2) You'll find some naysayers, nitpickers and other critics here: Your heroes, including Gates, Zuckerberg, and Musk, all had to deal with them too, before they were legends (and still do to some extent). You can't avoid them; they are drawn to risk-taking and [EDIT: innovation] like ants to a picnic. Just ignore them, their criticisms are just wind in your face as you move forward. They wish their projects made the front page of Hacker News!
3) We'd love to hear from you; feel free to leave a comment!
2) Naysayers can have value - some criticisms will be valid and helpful. Ignoring all feedback unless it is positive is not wise. The trick is to listen to it, evaluate it for yourself, and decide which criticisms should be ignored, and which should be heeded.
Welcome! Out of curiousity, why did you choose to make a web browser (and not something else)? It's a great project, just curious what motivated your choice.
You have made a few games in the past, and creating a browser has always seemed cool to me. So when the Anesi needed a browser to work on his phone, I took it as an opportunity to do something that seemed cool to me.
He is right. If you modify and distribute GPL code, whatever changes you made have to be distributed with it in source code form. The BSD licensed code doesn't have this restriction, which is why it's used in place of GPL for those not wanting to redistribute their source. Maybe use that in the future for such things.
For now, if you're app forks GPL code, you have to release the source, pull it, or hope nobody cares. Good to start noticing these little, but important, things early to develop good habits.
If you distribute a program based on GPL sources you have modified, you have to also distribute that source code. That is, unless the original authors gave you the sources under a different license.
The interview is cool, and even inspirational. They needed a faster browser for slower networks, so they did the research, found an appropriate rendering engine and built it. They solved their own unique problem and built a better browser for Nigerian networks.
Osine and Anesi, you guys can ping me, if there's anyway I can help.
Did they write their own rendering engine and everything? If so, that would be very impressive indeed.
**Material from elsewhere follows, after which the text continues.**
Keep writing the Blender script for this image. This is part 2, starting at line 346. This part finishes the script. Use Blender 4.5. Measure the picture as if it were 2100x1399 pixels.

The Web really needs more diversity in browsers, for a wide variety of reasons.
Unfortunately I can't seem to find any detailed information about it; Google the name and almost all the pages are about how amazingly awesome its creators are, and not the product itself... potential users really want to know about what makes this better than existing browsers.
In the link there is interview where they explained.
No they did not build a Browser from Scratch. They wrote a UI for Default webkit engine that comes with Android.
Is it a technical accomplishment? Not by any means for a professional. But it is awesome that these kids figured how to do this and mostly appear to be self learners.
So did they build the Rendering Engine, JavaScript Engine, Network Interface etc. stuff from scratch? If so I'm impressed. I also wonder how it's supposed work better on bad connections.
1) It's totally on topic, I don't see how you could argue otherwise.
2) As a person from a Nigerian family myself, I happen to like seeing people of my heritage being seen in a different light rather than the same old scam-email-Nigerian-prince thing that's always being presented.
Unless I'm missing something, this browser isn't opensource which is kind of a shame. But solid effort nonetheless. I kinda wish a company equiv of YCombinator could show up in Lagos, Nigeria to give hopefully developers a better chance out there.
The sliding effect and animations are cool at least.
You should have seen my first webpage. Animated rainbow gifs, crazy backgrounds on crazier font-colors. Their site is much better. Mine looked like those Myspace pages from back in the day. autoplaying midi music included.
Please consider deleting your comment. Imagine if those kids find out they're on Hacker News, and find this. It's not very interesting to your fellow commenters either.
1) Awesome job, keep going!
2) You'll find some naysayers, nitpickers and other critics here: Your heroes, including Gates, Zuckerberg, and Musk, all had to deal with them too, before they were legends (and still do to some extent). You can't avoid them; they are drawn to risk-taking and [EDIT: innovation] like ants to a picnic. Just ignore them, their criticisms are just wind in your face as you move forward. They wish their projects made the front page of Hacker News!